----- Data block -----

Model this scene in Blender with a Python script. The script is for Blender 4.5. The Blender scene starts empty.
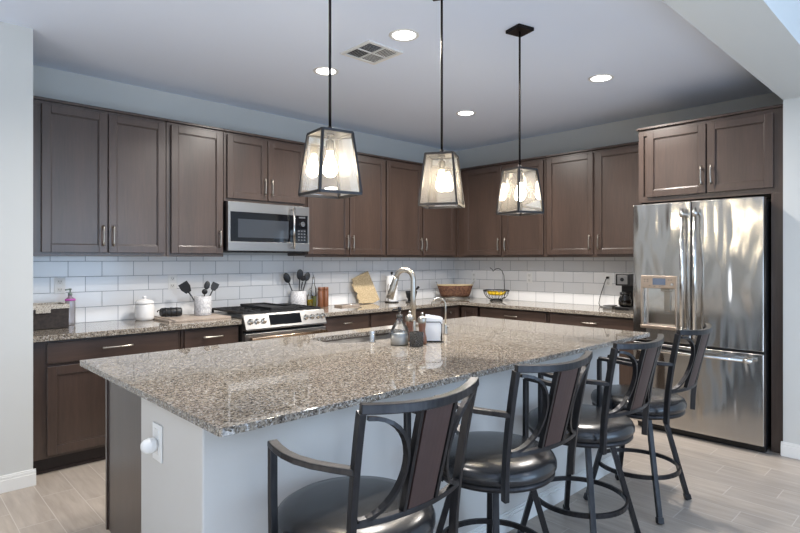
import bpy, bmesh, math, random
from mathutils import Vector, Matrix
random.seed(7)
PI = math.pi
SC = bpy.context.scene
COL = SC.collection

# ---------------------------------------------------------------- camera, world, lights, exposure
FPX = 551.3
cam_d = bpy.data.cameras.new('camera'); cam = bpy.data.objects.new('camera', cam_d); COL.objects.link(cam)
cam.location = (-5.5757, -4.7892, 1.4019)
cam.rotation_euler = (PI/2, 0, -0.7629)
cam_d.sensor_width = 36.0; cam_d.lens = FPX*36.0/800.0
cam_d.shift_y = (259.7-266.5)/800.0
cam_d.clip_start = 0.02
SC.camera = cam
SC.view_settings.view_transform = 'Standard'; SC.view_settings.look = 'None'
SC.view_settings.gamma = 1.0; SC.view_settings.use_curve_mapping = False
SC.view_settings.exposure = 0.45
SC.cycles.max_bounces = 10; SC.cycles.diffuse_bounces = 6; SC.cycles.glossy_bounces = 4
SC.cycles.transparent_max_bounces = 12; SC.cycles.sample_clamp_indirect = 4.0
SC.cycles.caustics_reflective = False; SC.cycles.caustics_refractive = False

w = bpy.data.worlds.new('sky'); SC.world = w; w.use_nodes = True
w.node_tree.nodes['Background'].inputs[0].default_value = (0.62, 0.78, 1.0, 1)
w.node_tree.nodes['Background'].inputs[1].default_value = 1.2

def area(name, loc, rot, sx, sy, power, color, shape='RECTANGLE', spread=None):
    l = bpy.data.lights.new(name, 'AREA'); l.shape = shape; l.size = sx; l.size_y = sy
    l.energy = power; l.color = color
    if spread: l.spread = spread
    o = bpy.data.objects.new(name, l); COL.objects.link(o); o.location = loc; o.rotation_euler = rot
    return o
DAY = (0.50, 0.72, 1.0)
ZC = 2.8345
# daylight through the windows of the living room behind the camera
area('window_daylight', (-6.6, -8.92, 1.3), (math.radians(108), 0, 0), 2.3, 2.2, 10, DAY)
area('window_daylight', (-2.7, -8.92, 1.3), (math.radians(108), 0, 0), 2.6, 2.2, 66, DAY)
# added lamps at floor level, shining up to fill in the ceiling
area('added_ceiling_fill', (-5.4, -6.9, 0.03), (PI, 0, 0), 4.5, 2.4, 112, (0.62, 0.78, 1.0))
area('added_ceiling_fill', (-7.4, -3.2, 0.03), (PI, 0, 0), 2.6, 2.6, 30, (1.0, 0.96, 0.90))
area('window_daylight', (-9.92, -5.6, 1.3), (PI/2, 0, -PI/2), 2.0, 2.0, 24, (1.0, 0.95, 0.90))
CANS = [(-3.09, -1.376), (-3.128, -2.266), (-1.39, -1.343), (-1.427, -2.742), (-4.75, -2.6), (-5.6, -6.2), (-3.0, -6.2), (-8.0, -6.2), (-3.0, -7.9), (-6.0, -7.9)]
for i, (x, y) in enumerate(CANS):
    area('recessed_lamp', (x, y, ZC-0.012), (0, 0, 0), 0.13, 0.13, 28 if i < 4 else (12 if i == 4 else 5), (1.0, 0.94, 0.87), 'DISK', math.radians(155))

# ---------------------------------------------------------------- mesh helpers
def box(bm, x0, x1, y0, y1, z0, z1):
    if x0 > x1: x0, x1 = x1, x0
    if y0 > y1: y0, y1 = y1, y0
    if z0 > z1: z0, z1 = z1, z0
    v = [bm.verts.new(p) for p in ((x0,y0,z0),(x1,y0,z0),(x1,y1,z0),(x0,y1,z0),(x0,y0,z1),(x1,y0,z1),(x1,y1,z1),(x0,y1,z1))]
    for f in ((0,3,2,1),(4,5,6,7),(0,1,5,4),(1,2,6,5),(2,3,7,6),(3,0,4,7)): bm.faces.new([v[i] for i in f])
    return v
def tube(bm, pts, r, n=10, cap=True, square=None, close=False, up=None):
    """sweep a round (or square=(half_w, half_h)) section along pts"""
    pts = [Vector(p) for p in pts]; rings = []; N = len(pts)
    prev = None
    for i, p in enumerate(pts):
        if close: d = pts[(i+1) % N]-pts[i-1]
        elif i == 0: d = pts[1]-p
        elif i == N-1: d = p-pts[-2]
        else: d = (pts[i+1]-p).normalized()+(p-pts[i-1]).normalized()
        d.normalize()
        if up is not None: a = Vector(up)-d*d.dot(Vector(up))
        elif prev is None:
            a = Vector((0,0,1)) if abs(d.z) < 0.9 else Vector((1,0,0)); a = a-d*d.dot(a)
        else: a = prev-d*d.dot(prev)
        a.normalize(); prev = a; b = d.cross(a)
        rr = r[i] if isinstance(r, (list, tuple)) else r
        if square:
            hw, hh = square
            rings.append([bm.verts.new(p+b*sx*hw+a*sy*hh) for sx, sy in ((-1,-1),(1,-1),(1,1),(-1,1))])
        else:
            rings.append([bm.verts.new(p+(a*math.cos(t)+b*math.sin(t))*rr) for t in (2*PI*k/n for k in range(n))])
    m = len(rings[0]); R = N if close else N-1
    for i in range(R):
        A = rings[i]; B = rings[(i+1) % N]
        for k in range(m):
            f = bm.faces.new((A[k], A[(k+1) % m], B[(k+1) % m], B[k])); f.smooth = not square
    if cap and not close:
        bm.faces.new(rings[0][::-1]); bm.faces.new(rings[-1])
def lathe(bm, prof, c=(0,0,0), n=28, sx=1.0, sy=1.0, M=None):
    """prof: list of (r, z)"""
    rings = []
    for r, z in prof:
        ring = []
        for k in range(n):
            t = 2*PI*k/n
            p = Vector((r*math.cos(t)*sx, r*math.sin(t)*sy, z))
            if M is not None: p = M @ p
            ring.append(bm.verts.new(p+Vector(c)))
        rings.append(ring)
    for A, B in zip(rings, rings[1:]):
        for k in range(n):
            f = bm.faces.new((A[k], A[(k+1) % n], B[(k+1) % n], B[k])); f.smooth = True
    if prof[0][0] > 1e-5: bm.faces.new(rings[0][::-1])
    if prof[-1][0] > 1e-5: bm.faces.new(rings[-1])
    bmesh.ops.remove_doubles(bm, verts=bm.verts, dist=1e-6)
def prism(bm, poly, h, M):
    """poly 2d list, extruded 0..h along local z, transformed by M"""
    a = [bm.verts.new(M @ Vector((x, y, 0))) for x, y in poly]; b = [bm.verts.new(M @ Vector((x, y, h))) for x, y in poly]
    bm.faces.new(a[::-1]); bm.faces.new(b)
    for i in range(len(a)):
        j = (i+1) % len(a); bm.faces.new((a[i], a[j], b[j], b[i]))
def ellipsoid(bm, c, rx, ry, rz, M=None, n=16):
    prof = [(math.sin(PI*i/10), -math.cos(PI*i/10)) for i in range(11)]
    S = Matrix.Diagonal((rx, ry, rz)); S = (M.to_3x3() @ S) if M is not None else S
    b2 = bmesh.new(); lathe(b2, prof, (0,0,0), n, M=S)
    vm = {v: bm.verts.new(v.co+Vector(c)) for v in b2.verts}
    for f in b2.faces:
        g = bm.faces.new([vm[v] for v in f.verts]); g.smooth = True
    b2.free()
def root_loc(o):
    l = Vector((0,0,0))
    while o is not None: l += o.location; o = o.parent
    return l
def part(name, bm, m, parent=None, bevel=0, local=False, seg=2, kind=None, label=None):
    """link bm as ONE mesh object; coordinates are world ones unless local"""
    me = bpy.data.meshes.new(name)
    if parent is not None and not local:
        bmesh.ops.translate(bm, verts=bm.verts, vec=-root_loc(parent))
    bmesh.ops.recalc_face_normals(bm, faces=bm.faces)
    bm.to_mesh(me); bm.free()
    o = bpy.data.objects.new(name, me); COL.objects.link(o)
    me.materials.append(m)
    if parent is not None: o.parent = parent
    if bevel:
        b = o.modifiers.new('bevel', 'BEVEL'); b.width = bevel; b.segments = seg; b.limit_method = 'ANGLE'; b.angle_limit = math.radians(40)
    if kind: o['kind'] = kind
    if label: o['label'] = label
    return o
def thing(name, label, cat, loc, group=None):
    o = bpy.data.objects.new(name, None); COL.objects.link(o); o.empty_display_size = 0.05
    o.location = loc; o['label'] = label; o['category'] = cat
    if group: o['group'] = group
    return o
def copy_tree(o, parent=None):
    c = o.copy(); COL.objects.link(c)
    if parent is not None: c.parent = parent
    for ch in list(o.children): copy_tree(ch, c)
    return c
def B(): return bmesh.new()
def bx(*a):
    bm = B(); box(bm, *a); return bm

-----

What this task involves — Answer with one number: how many lines in the listing hold "scene".

Answer to the problem — 2